Encore faut-il pouvoir leur proposer, à ces futurs estivants, des eaux de baignade où ils aient plaisir à venir barboter. Pour cela, il faut garantir que les rejets des habitations du bassin versant de la Saâne soient correctement traités avant que la rivière ne les charrie vers la mer. Or certaines communes sont encore dépourvues de réseau d’assainissement collectif : les rejets sont traités par des fosses septiques individuelles, avec des résultats… inégaux. Avec l’aide d’un financement européen Interreg PACCo, une station d’épuration verra le jour sur la commune de Longueil. Le transformateur électrique qui permettra d’alimenter le chantier, puis la station est déjà installé. Les travaux proprement dits sont sur le point de démarrer. A l’échelle de la basse vallée de la Saâne, ce n’est pas un petit chantier : 24 500 mètres linéaires de canalisations gravitaires vont être créés, 16 postes de refoulement, 760 branchements neufs vont être posés et autant, déjà existants mais défectueux, vont être réhabilités.

Pour son fonctionnement, la station produira elle-même une partie de son électricité : des panneaux photovoltaïques y pourvoiront.
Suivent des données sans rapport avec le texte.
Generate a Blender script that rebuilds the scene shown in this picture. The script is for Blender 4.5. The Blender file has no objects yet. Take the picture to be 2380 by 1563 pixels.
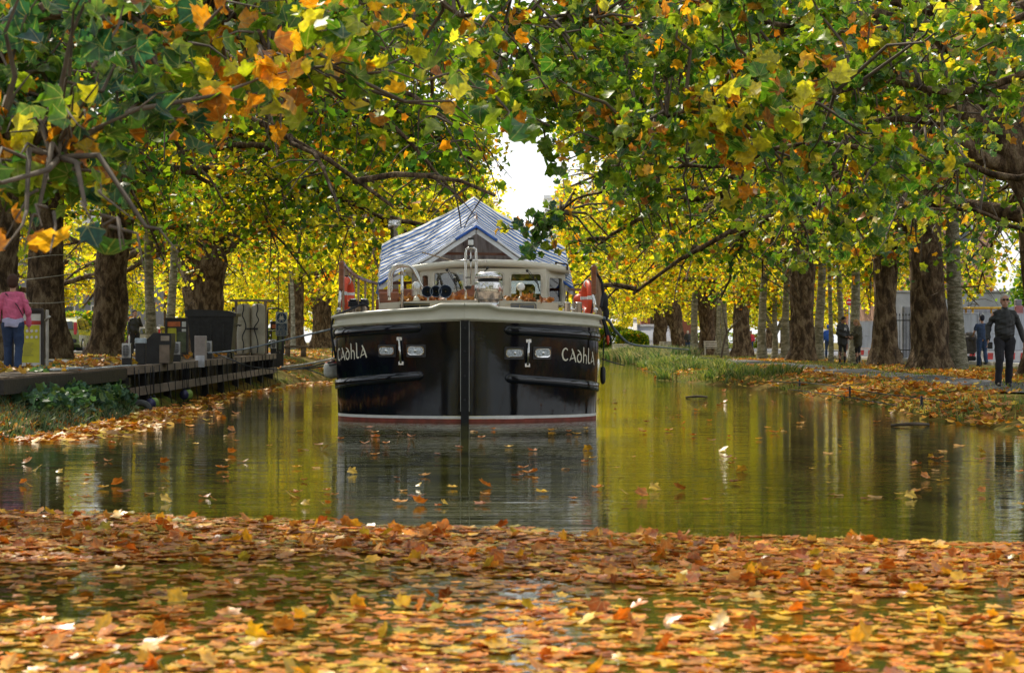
import bpy, bmesh, math, random
import numpy as np
from mathutils import Vector, Matrix
from math import pi, sin, cos, radians, sqrt, atan2

SC = bpy.context.scene
C = SC.collection
random.seed(7)
RNG = np.random.default_rng(11)
CAMZ = 1.24
F = 4500.0

def at(u, v, d):
    """survey helper: bearing / elevation readings taken off the photograph, at distance d -> world point"""
    return Vector(((u - 1190.0) / F * d, d, CAMZ + (795.0 - v) / F * d))
def xat(u, d): return (u - 1190.0) / F * d
def zat(v, d): return CAMZ + (795.0 - v) / F * d

# ------------------------------------------------------------------ materials
MATS = {}
def nodes_of(name):
    m = bpy.data.materials.new(name); m.use_nodes = True
    nt = m.node_tree; nt.nodes.clear()
    out = nt.nodes.new('ShaderNodeOutputMaterial')
    return m, nt, out
def N(nt, typ, **kw):
    n = nt.nodes.new(typ)
    for k, v in kw.items():
        if k in n.inputs: n.inputs[k].default_value = v
        else: setattr(n, k, v)
    return n
def L(nt, a, b): nt.links.new(a, b)
def c4(c): return (c[0], c[1], c[2], 1.0)

def mat(name, col, rough=0.6, metal=0.0, var=0.25, scale=6.0, bump=0.0, bscale=30.0, spec=0.5, col2=None, coat=0.0, stretch=(1,1,1), dirt=0.0):
    if name in MATS: return MATS[name]
    m, nt, out = nodes_of(name)
    p = N(nt, 'ShaderNodeBsdfPrincipled')
    p.inputs['Roughness'].default_value = rough
    p.inputs['Metallic'].default_value = metal
    p.inputs['Specular IOR Level'].default_value = spec
    p.inputs['Coat Weight'].default_value = coat
    p.inputs['Coat Roughness'].default_value = 0.05
    tc = N(nt, 'ShaderNodeTexCoord'); mp = N(nt, 'ShaderNodeMapping')
    mp.inputs['Scale'].default_value = stretch
    L(nt, tc.outputs['Object'], mp.inputs['Vector'])
    no = N(nt, 'ShaderNodeTexNoise', Scale=scale, Detail=6.0, Roughness=0.6)
    L(nt, mp.outputs[0], no.inputs['Vector'])
    ramp = N(nt, 'ShaderNodeValToRGB')
    c2 = col2 if col2 else tuple(max(0, x * (1 - var)) for x in col)
    c1 = col if col2 else tuple(min(1, x * (1 + var)) for x in col)
    ramp.color_ramp.elements[0].position = 0.35; ramp.color_ramp.elements[0].color = c4(c2)
    ramp.color_ramp.elements[1].position = 0.65; ramp.color_ramp.elements[1].color = c4(c1)
    L(nt, no.outputs['Fac'], ramp.inputs[0])
    colout = ramp.outputs[0]
    if dirt > 0:
        n2 = N(nt, 'ShaderNodeTexNoise', Scale=scale * 0.4, Detail=8.0, Roughness=0.75)
        L(nt, mp.outputs[0], n2.inputs['Vector'])
        mr = N(nt, 'ShaderNodeMapRange'); mr.inputs['From Min'].default_value = 0.5; mr.inputs['From Max'].default_value = 0.75
        mr.inputs['To Max'].default_value = dirt
        L(nt, n2.outputs['Fac'], mr.inputs['Value'])
        mx = N(nt, 'ShaderNodeMixRGB'); mx.inputs['Color2'].default_value = (0.07, 0.055, 0.035, 1)
        L(nt, mr.outputs[0], mx.inputs['Fac']); L(nt, colout, mx.inputs['Color1']); colout = mx.outputs[0]
    L(nt, colout, p.inputs['Base Color'])
    if bump > 0:
        nb = N(nt, 'ShaderNodeTexNoise', Scale=bscale, Detail=5.0)
        L(nt, mp.outputs[0], nb.inputs['Vector'])
        b = N(nt, 'ShaderNodeBump', Strength=bump, Distance=0.02)
        L(nt, nb.outputs['Fac'], b.inputs['Height']); L(nt, b.outputs[0], p.inputs['Normal'])
    L(nt, p.outputs[0], out.inputs[0])
    MATS[name] = m
    return m

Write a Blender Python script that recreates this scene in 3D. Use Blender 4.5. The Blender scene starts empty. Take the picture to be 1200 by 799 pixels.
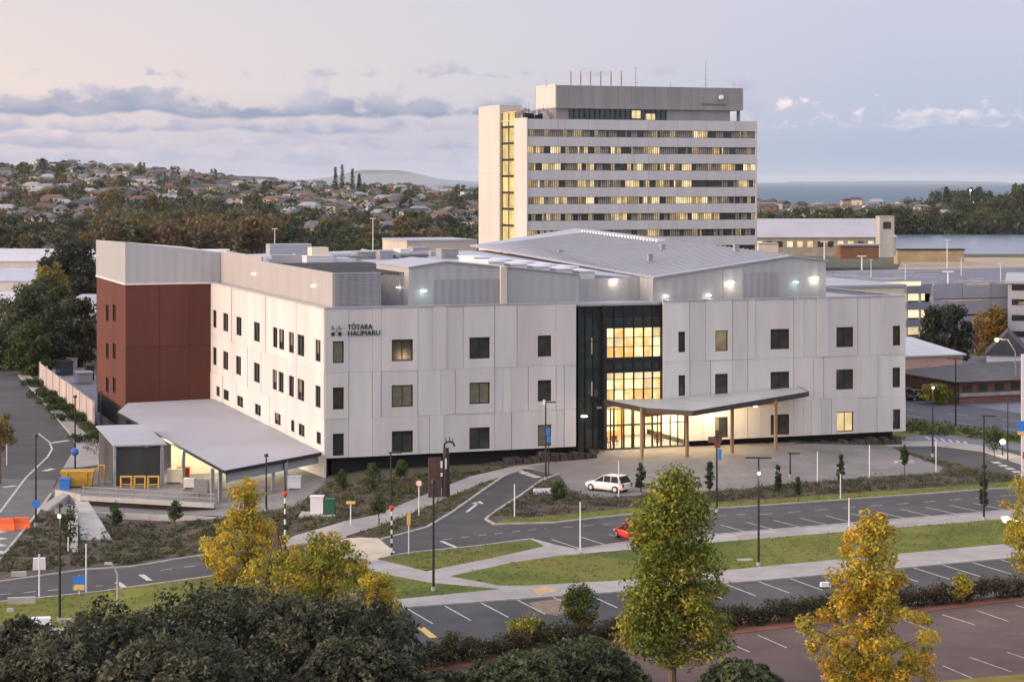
import bpy, bmesh, math, random
from mathutils import Vector, Matrix, noise
R = math.radians
random.seed(7)
sc = bpy.context.scene
COL = sc.collection

# ------------------------------------------------------------------ camera
F = 2400.0          # focal length in pixels of the 1200 px wide photograph
HY = 212.0          # row of the horizon
CAMZ = 28.5
cam_d = bpy.data.cameras.new('camera')
cam = bpy.data.objects.new('camera', cam_d)
COL.objects.link(cam)
cam.location = (0, 0, CAMZ)
cam.rotation_euler = (R(90), 0, 0)
cam_d.sensor_width = 36
cam_d.lens = 36*F/1200
cam_d.shift_y = -(399.5-HY)/1200
cam_d.clip_start = 1
cam_d.clip_end = 120000
sc.camera = cam

# ------------------------------------------------------------------ light
sc.view_settings.view_transform = 'Standard'
sc.view_settings.look = 'None'
sc.view_settings.gamma = 1
sc.view_settings.use_curve_mapping = False
sc.view_settings.exposure = 0.58
SUN_EL, SUN_AZ = 12.0, -112.0     # azimuth measured from +Y towards +X : the glow is to the left, a little behind
world = bpy.data.worlds.new('World')
sc.world = world
world.use_nodes = True
nt = world.node_tree
N = nt.nodes
L = nt.links
bgn = N['Background']
def nd(t, **kw):
    n = N.new(t)
    for k, v in kw.items():
        setattr(n, k, v)
    return n
def mth(op, a, b=None, c=None, clamp=False):
    n = nd('ShaderNodeMath', operation=op)
    n.use_clamp = clamp
    for i, s in enumerate((a, b, c)):
        if s is None: continue
        if isinstance(s, (int, float)): n.inputs[i].default_value = s
        else: L.new(s, n.inputs[i])
    return n.outputs[0]
def ramp(f, pts, interp='LINEAR'):
    n = nd('ShaderNodeValToRGB')
    n.color_ramp.interpolation = interp
    e = n.color_ramp.elements
    while len(e) > 1: e.remove(e[-1])
    e[0].position = pts[0][0]; e[0].color = (*pts[0][1], 1)
    for p, c in pts[1:]:
        k = e.new(p); k.color = (*c, 1)
    L.new(f, n.inputs[0])
    return n.outputs[0]
def mix(f, a, b, blend='MIX'):
    n = nd('ShaderNodeMix', data_type='RGBA', blend_type=blend)
    for s, i in ((f, 0), (a, 6), (b, 7)):
        if isinstance(s, (int, float)): n.inputs[i].default_value = s
        elif isinstance(s, tuple): n.inputs[i].default_value = (*s, 1)
        else: L.new(s, n.inputs[i])
    return n.outputs[2]
sky = nd('ShaderNodeTexSky', sky_type='NISHITA')
sky.sun_disc = False
sky.sun_elevation = R(SUN_EL)
sky.sun_rotation = R(SUN_AZ)
sky.altitude = 30
sky.air_density = 1.2
sky.dust_density = 2.0
tc = nd('ShaderNodeTexCoord')
sep = nd('ShaderNodeSeparateXYZ')
L.new(tc.outputs['Generated'], sep.inputs[0])
X_, Y_, Z_ = sep.outputs
az = mth('ARCTAN2', X_, Y_)
# evening veil: pale lilac near the horizon, brighter cream on the sunset side
el = mth('DIVIDE', Z_, 0.10, clamp=True)
cool = ramp(el, [(0, (.29, .35, .47)), (.10, (.29, .36, .49)), (.35, (.35, .40, .53)), (.7, (.40, .42, .54)), (1, (.43, .43, .55))])
warm = ramp(el, [(0, (.42, .41, .49)), (.15, (.50, .45, .49)), (.45, (.64, .54, .51)), (.75, (.59, .52, .52)), (1, (.54, .49, .53))])
wf = mth('MULTIPLY_ADD', az, -2.3, .42, clamp=True)
veil = mix(wf, cool, warm)
up = mth('DIVIDE', mth('SUBTRACT', Z_, .09), .5, clamp=True)
veil = mix(up, veil, (.92, .90, 1.00))
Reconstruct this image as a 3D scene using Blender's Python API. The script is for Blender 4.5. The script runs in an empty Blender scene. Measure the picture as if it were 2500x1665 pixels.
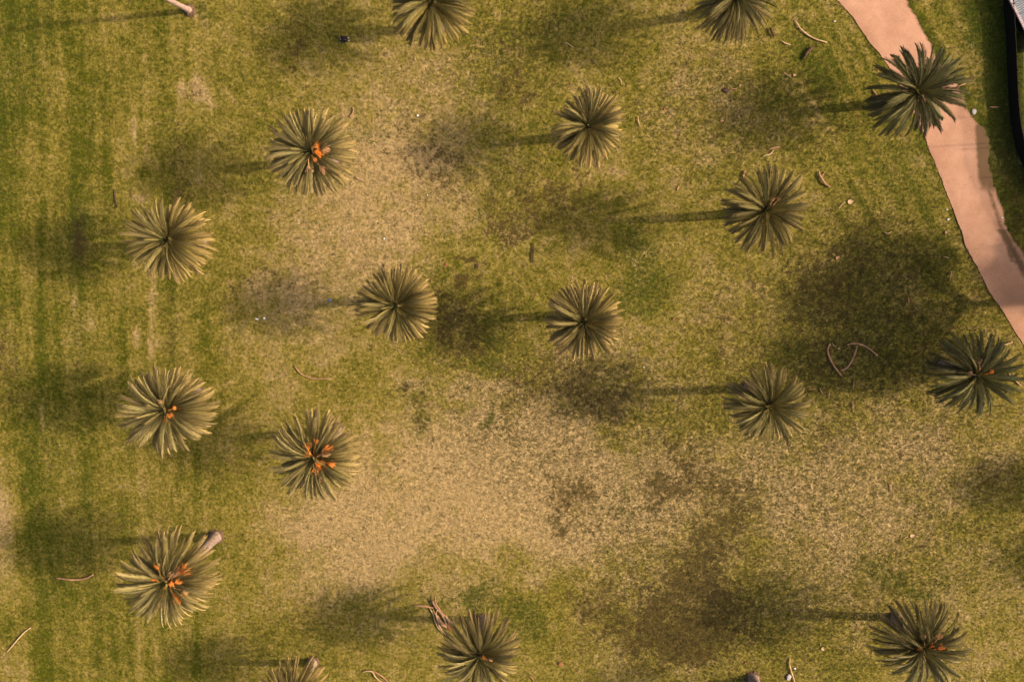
import bpy, bmesh, math, random
import numpy as np
from mathutils import Vector, Matrix, Euler

random.seed(7)
rng = np.random.default_rng(11)
S = bpy.context.scene
C = S.collection

# ---------------------------------------------------------------- camera
H_CAM, F_PX, NADIR_Y = 72.0, 1750.0, 575.0
TILT = math.atan((832.5 - NADIR_Y) / F_PX)
cam_data = bpy.data.cameras.new('camera')
cam_data.sensor_width = 36.0
cam_data.lens = F_PX / 2500.0 * 36.0
cam_data.clip_end = 6000
cam = bpy.data.objects.new('camera', cam_data)
cam.location = (0, 0, H_CAM)
cam.rotation_euler = (-TILT, 0, 0)
C.objects.link(cam)
S.camera = cam
# ---------------------------------------------------------------- world and sun
SUN_EL, SUN_SLOPE = math.radians(31.0), 0.055
w = bpy.data.worlds.new('World')
S.world = w
w.use_nodes = True
nt = w.node_tree
bg = nt.nodes['Background']
sky = nt.nodes.new('ShaderNodeTexSky')
sky.sky_type = 'NISHITA'
sky.sun_disc = False
sky.sun_elevation = SUN_EL
sky.sun_rotation = math.radians(90.0) - math.atan(SUN_SLOPE)
sky.air_density = 1.0
sky.dust_density = 7.0
sky.ozone_density = 0.2
nt.links.new(sky.outputs[0], bg.inputs[0])
bg.inputs[1].default_value = 0.148
sl = bpy.data.lights.new('sun', 'SUN')
sl.energy = 3.9
sl.angle = math.radians(2.0)
sl.color = (1.0, 0.83, 0.62)
so = bpy.data.objects.new('sun', sl)
C.objects.link(so)
to_sun = Vector((math.cos(SUN_EL), SUN_SLOPE, math.sin(SUN_EL))).normalized()
so.rotation_euler = to_sun.to_track_quat('Z', 'Y').to_euler()
so.location = (60, 0, 60)
S.view_settings.view_transform = 'Standard'
S.view_settings.look = 'None'
S.view_settings.exposure = 0.40
S.view_settings.gamma = 1
S.view_settings.use_curve_mapping = False

# ---------------------------------------------------------------- survey helpers
CT, ST = math.cos(-TILT), math.sin(-TILT)

def at(px, py, z=0.0):
    """place in the park, at height z, of a spot surveyed on the aerial photo"""
    dx, dy, dz = (px - 1250) / F_PX, -(py - 832.5) / F_PX, -1.0
    wy, wz = CT * dy - ST * dz, ST * dy + CT * dz
    s = (H_CAM - z) / (-wz)
    return Vector((dx * s, wy * s, z))

def survey(x, y, z=0.0):
    """inverse of at(), numpy arrays"""
    dz = z - H_CAM
    cy = CT * y + ST * dz
    cz = -ST * y + CT * dz
    cz = np.minimum(cz, -1.0)
    return 1250 + F_PX * x / (-cz), 832.5 - F_PX * cy / (-cz)

# ---------------------------------------------------------------- object helpers
def tag(o, label=None, cat=None, group=None, kind=None):
    if label: o['label'] = label
    if cat: o['category'] = cat
    if group: o['group'] = group
    if kind: o['kind'] = kind
    return o

def link(name, me, parent=None, loc=None, rot=None):
    o = bpy.data.objects.new(name, me)
    C.objects.link(o)
    if parent: o.parent = parent
    if loc is not None: o.location = loc
    if rot is not None: o.rotation_euler = rot
    return o

def empty(name, loc, rz=0):
    o = bpy.data.objects.new(name, None)
    o.empty_display_size = 0.3
    C.objects.link(o)
    o.location = loc
    o.rotation_euler = (0, 0, rz)
    return o

def pymesh(name, verts, faces, mats, smooth=False, mat_idx=None):
    me = bpy.data.meshes.new(name)
    me.from_pydata([tuple(v) for v in verts], [], faces)
    for m in mats: me.materials.append(m)
    if mat_idx is not None: me.polygons.foreach_set('material_index', mat_idx)
    if smooth: me.polygons.foreach_set('use_smooth', [True] * len(me.polygons))
    me.update()
    return me

class MB:
    def __init__(s): s.v, s.f, s.m = [], [], []
    def tube(s, pts, rad, n=6, mi=0, flat=1.0, cap=True):
        pts = [Vector(p) for p in pts]
        b = len(s.v)
        up0 = Vector((0, 0, 1))
        for i, p in enumerate(pts):
            t = (pts[min(i + 1, len(pts) - 1)] - pts[max(i - 1, 0)]).normalized()
            up = up0 if abs(t.z) < .9 else Vector((1, 0, 0))
            a = t.cross(up).normalized(); c = a.cross(t).normalized()
            r = rad[i] if hasattr(rad, '__len__') else rad
            for k in range(n):
                th = 2 * math.pi * k / n
                s.v.append(p + a * (r * math.cos(th)) + c * (r * flat * math.sin(th)))
        for i in range(len(pts) - 1):
            for k in range(n):
                q = (k + 1) % n
                s.f.append((b + i * n + k, b + i * n + q, b + (i + 1) * n + q, b + (i + 1) * n + k)); s.m.append(mi)
        if cap:
            s.f.append(tuple(b + k for k in reversed(range(n)))); s.m.append(mi)
            e = b + (len(pts) - 1) * n
            s.f.append(tuple(e + k for k in range(n))); s.m.append(mi)
    def box(s, c, d, mi=0, M=None):
        b = len(s.v)
        for z in (-1, 1):
            for x, y in ((-1, -1), (1, -1), (1, 1), (-1, 1)):
                p = Vector((x * d[0] / 2, y * d[1] / 2, z * d[2] / 2))
                if M is not None: p = M @ p
                s.v.append(Vector(c) + p)
        for f in ((3, 2, 1, 0), (4, 5, 6, 7), (0, 1, 5, 4), (1, 2, 6, 5), (2, 3, 7, 6), (3, 0, 4, 7)):
            s.f.append(tuple(b + i for i in f)); s.m.append(mi)
    def octa(s, c, r, mi=0, st=1.3):
        b = len(s.v); c = Vector(c)
        for d in ((1, 0, 0), (0, 1, 0), (-1, 0, 0), (0, -1, 0), (0, 0, st), (0, 0, -st)):
            s.v.append(c + Vector(d) * r)
        for f in ((0, 1, 4), (1, 2, 4), (2, 3, 4), (3, 0, 4), (1, 0, 5), (2, 1, 5), (3, 2, 5), (0, 3, 5)):
            s.f.append(tuple(b + i for i in f)); s.m.append(mi)
    def quad(s, a, b_, c, d, mi=0):
        b = len(s.v); s.v += [Vector(a), Vector(b_), Vector(c), Vector(d)]
        s.f.append((b, b + 1, b + 2, b + 3)); s.m.append(mi)
    def mesh(s, name, mats, smooth=False):
        return pymesh(name, s.v, s.f, mats, smooth, s.m)

# ---------------------------------------------------------------- materials
def mat(name, rough=0.85, spec=0.2):
    m = bpy.data.materials.new(name); m.use_nodes = True
    b = m.node_tree.nodes['Principled BSDF']
    b.inputs['Roughness'].default_value = rough
    b.inputs['Specular IOR Level'].default_value = spec
    return m, m.node_tree, b

def N(nt, t, **kw):
    n = nt.nodes.new(t)
    for k, v in kw.items():
        if k.startswith('i_'): n.inputs[k[2:].replace('_', ' ')].default_value = v
        else: setattr(n, k, v)
    return n

def noise(nt, vec, scale, detail=3, rough=.6):
    n = N(nt, 'ShaderNodeTexNoise'); n.inputs['Scale'].default_value = scale
    n.inputs['Detail'].default_value = detail; n.inputs['Roughness'].default_value = rough
    if vec is not None: nt.links.new(vec, n.inputs['Vector'])
    return n.outputs['Fac']

def rampf(nt, fac, a, b, lo=0., hi=1.):
    r = N(nt, 'ShaderNodeMapRange'); r.inputs['From Min'].default_value = a; r.inputs['From Max'].default_value = b
    r.inputs['To Min'].default_value = lo; r.inputs['To Max'].default_value = hi
    nt.links.new(fac, r.inputs['Value']); return r.outputs[0]

def math_(nt, op, a, b=None):
    n = N(nt, 'ShaderNodeMath', operation=op)
    for i, v in enumerate((a, b)):
        if v is None: continue
        if isinstance(v, (int, float)): n.inputs[i].default_value = v
        else: nt.links.new(v, n.inputs[i])
    return n.outputs[0]

def mixc(nt, fac, a, b, blend='MIX'):
    n = N(nt, 'ShaderNodeMix', data_type='RGBA', blend_type=blend)
    n.clamp_factor = True
    for sock, v in ((n.inputs[0], fac), (n.inputs[6], a), (n.inputs[7], b)):
        if isinstance(v, (int, float)): sock.default_value = v
        elif isinstance(v, tuple): sock.default_value = (*v, 1)
        else: nt.links.new(v, sock)
    return n.outputs[2]

def simple(name, col, col2=None, scale=6, rough=.8, spec=.2, bump=0):
    m, nt, b = mat(name, rough, spec)
    tc = N(nt, 'ShaderNodeTexCoord').outputs['Object']
    f = noise(nt, tc, scale, 4)
    col2 = col2 or tuple(c * .6 for c in col)
    nt.links.new(mixc(nt, rampf(nt, f, .35, .65), col, col2), b.inputs['Base Color'])
    if bump:
        bp = N(nt, 'ShaderNodeBump'); bp.inputs['Strength'].default_value = bump; bp.inputs['Distance'].default_value = .05
        nt.links.new(f, bp.inputs['Height']); nt.links.new(bp.outputs[0], b.inputs['Normal'])
    return m

# lawn
def lawn_material():
    m, nt, b = mat('lawn_turf', .95, .05)
    pos = N(nt, 'ShaderNodeNewGeometry').outputs['Position']
    at_ = N(nt, 'ShaderNodeAttribute', attribute_name='patch')
    sep = N(nt, 'ShaderNodeSeparateColor'); nt.links.new(at_.outputs['Color'], sep.inputs[0])
    dry, lush_shade, brown = sep.outputs[0], sep.outputs[1], sep.outputs[2]
    streak = at_.outputs['Alpha']
    sp = N(nt, 'ShaderNodeAttribute', attribute_name='speck').outputs['Fac']
    big = noise(nt, pos, .22, 4, .6)
    med = noise(nt, pos, .9, 5, .65)
    fine = noise(nt, pos, 3.2, 5, .75)
    vf = noise(nt, pos, 7.5, 3, .8)
    mid2 = noise(nt, pos, 1.7, 4, .7)
    mp = N(nt, 'ShaderNodeMapping'); mp.inputs['Scale'].default_value = (1.1, .05, 1); nt.links.new(pos, mp.inputs[0])
    st = noise(nt, mp.outputs[0], 1.0, 4, .7)
    # dryness
    d = math_(nt, 'ADD', dry, math_(nt, 'MULTIPLY', math_(nt, 'SUBTRACT', big, .5), 1.3))
    d = math_(nt, 'ADD', d, math_(nt, 'MULTIPLY', math_(nt, 'SUBTRACT', med, .5), 1.5))
    d = math_(nt, 'ADD', d, math_(nt, 'MULTIPLY', math_(nt, 'SUBTRACT', fine, .5), 1.8))
    stv = math_(nt, 'MULTIPLY', math_(nt, 'SUBTRACT', st, .5), streak)
    d = math_(nt, 'ADD', d, math_(nt, 'MULTIPLY', stv, 1.8))
    c = mixc(nt, rampf(nt, d, -.1, .45), (.086, .088, .007), (.232, .180, .032))
    c = mixc(nt, rampf(nt, d, .45, 1.15), c, (.410, .280, .122))
    lush_shade2 = math_(nt, 'SUBTRACT', lush_shade, math_(nt, 'MULTIPLY', stv, 1.2))
    brown_shade2 = math_(nt, 'ADD', brown, math_(nt, 'MULTIPLY', math_(nt, 'SUBTRACT', med, .5), 1.2))
    lu = math_(nt, 'ADD', lush_shade, math_(nt, 'MULTIPLY', math_(nt, 'SUBTRACT', med, .5), 2.4))
    lu = math_(nt, 'ADD', lu, math_(nt, 'MULTIPLY', math_(nt, 'SUBTRACT', fine, .5), 3.2))
    lu = math_(nt, 'ADD', lu, math_(nt, 'MULTIPLY', math_(nt, 'SUBTRACT', mid2, .5), 2.6))
    lu = math_(nt, 'SUBTRACT', lu, math_(nt, 'MULTIPLY', stv, 1.5))
    # green clumps: a faint overall tint plus dense small clumps whose number follows the survey
    n6 = noise(nt, pos, 2.6, 5, .72)
    c = mixc(nt, rampf(nt, lush_shade, .1, 1.2, 0, .45), c, (.070, .088, .008))
    c = mixc(nt, rampf(nt, math_(nt, 'ADD', n6, math_(nt, 'MULTIPLY', lush_shade2, .20)), .575, .68, 0, .74), c, (.052, .066, .007))
    n5 = noise(nt, pos, 2.9, 5, .75)
    mp5 = N(nt, 'ShaderNodeMapping'); mp5.inputs['Location'].default_value = (31, 17, 5); nt.links.new(pos, mp5.inputs[0]); n5 = noise(nt, mp5.outputs[0], 1.9, 6, .78)
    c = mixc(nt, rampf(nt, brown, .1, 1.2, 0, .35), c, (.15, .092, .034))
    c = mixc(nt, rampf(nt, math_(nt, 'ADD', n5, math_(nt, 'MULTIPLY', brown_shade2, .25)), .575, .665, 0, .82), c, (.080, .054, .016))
    # speckle of dead thatch and dark clumps
    k = rampf(nt, fine, .32, .60, .70, 1.09)
    k2 = rampf(nt, vf, .34, .62, .86, 1.07)
    c = mixc(nt, 1.0, c, N_gray(nt, math_(nt, 'MULTIPLY', k, k2)), 'MULTIPLY')
    k3 = rampf(nt, mid2, .38, .60, .50, 1.12)
    k4 = rampf(nt, noise(nt, pos, 3.9, 2, .5), .42, .60, .76, 1.08)
    c = mixc(nt, rampf(nt, sp, 0, 1, .35, 1.0), c, mixc(nt, 1.0, c, N_gray(nt, math_(nt, 'MULTIPLY', k3, k4)), 'MULTIPLY'))
    thr = rampf(nt, noise(nt, pos, 4.6, 3, .7), .60, .50, 0, 1)
    dk = math_(nt, 'MULTIPLY', math_(nt, 'SUBTRACT', 1.0, thr), rampf(nt, sp, 0, 1, .1, .5))
    c = mixc(nt, dk, c, (.050, .048, .016))
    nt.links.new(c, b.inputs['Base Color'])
    bp = N(nt, 'ShaderNodeBump'); bp.inputs['Strength'].default_value = .9; bp.inputs['Distance'].default_value = .10
    nt.links.new(math_(nt, 'ADD', fine, math_(nt, 'MULTIPLY', vf, .6)), bp.inputs['Height'])
    nt.links.new(bp.outputs[0], b.inputs['Normal'])
    return m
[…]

Pour traiter les déchets organiques de chantier, les maîtres d’œuvre ont fait appel à des spécialistes reconnues : un poulailler sera installé sur le site, de même que de deux ruches connectées, trois hôtels à insectes, cinq à dix nichoirs à oiseaux, trois abris à hérissons, deux abris à écureuil, deux abris à chauves-souris et quatre abris à crapauds et grenouilles. Une plateforme de visite permettra d’organiser des visites pédagogiques de la station et de cette mini-arche de Noé échouée à quelques encablures de la mer.

Quand Soléa sera en fonctionnement, la basse vallée de la Saâne bénéficiera d’un assainissement efficace, gage de milieux aquatiques en bonne santé, donc d’un cadre de vie de meilleure qualité et d’eaux de baignades sûres.

Des inventaires de biodiversité

Car la préoccupation de la biodiversité est partout présente dans les actions conduites dans le cadre du projet territorial de la basse vallée de la Saâne. Biodiversité terrestre, mais aussi biodiversité aquatique. C’est pour cela qu’à la mi-septembre, les habitants de Sainte-Marguerite-sur-Mer ont pu voir, au milieu de la rivière, de drôles de pêcheurs équipés de waders (salopette imperméable s’étendant du pied à la cuisse, à la poitrine)

et, en guise de canne à pêche, d’une sorte de pompe qui prélevait de l’eau puis la rejetait après passage dans un filtre. Renseignement pris, ce n’était pas des poissons que les pêcheurs cherchaient à attraper, mais seulement… leur ADN. Cette collecte d’ADN environnemental vise à inventorier toutes les espèces présentes dans les eaux de la Saâne. Simultanément, d’autres techniciens réalisent des inventaires sur d’autres groupes : oiseaux, insectes, flore… Cette étude faune-flore réalisée sur les quatre saisons permettra de renseigner le dossier en vue de l’autorisation environnementale préalable au troisième grand volet du projet basse Saâne 2050 : le méandrage de la rivière et sa connexion à la mer via un pont-cadre qui se substituera à la buse actuelle. A l’issue du projet territorial, la basse vallée de la Saâne ne sera pas redevenue l’estuaire qu’elle fut il y a quelques siècles, mais elle sera prête à affronter les décennies à venir, et leur contexte de dérèglement climatique.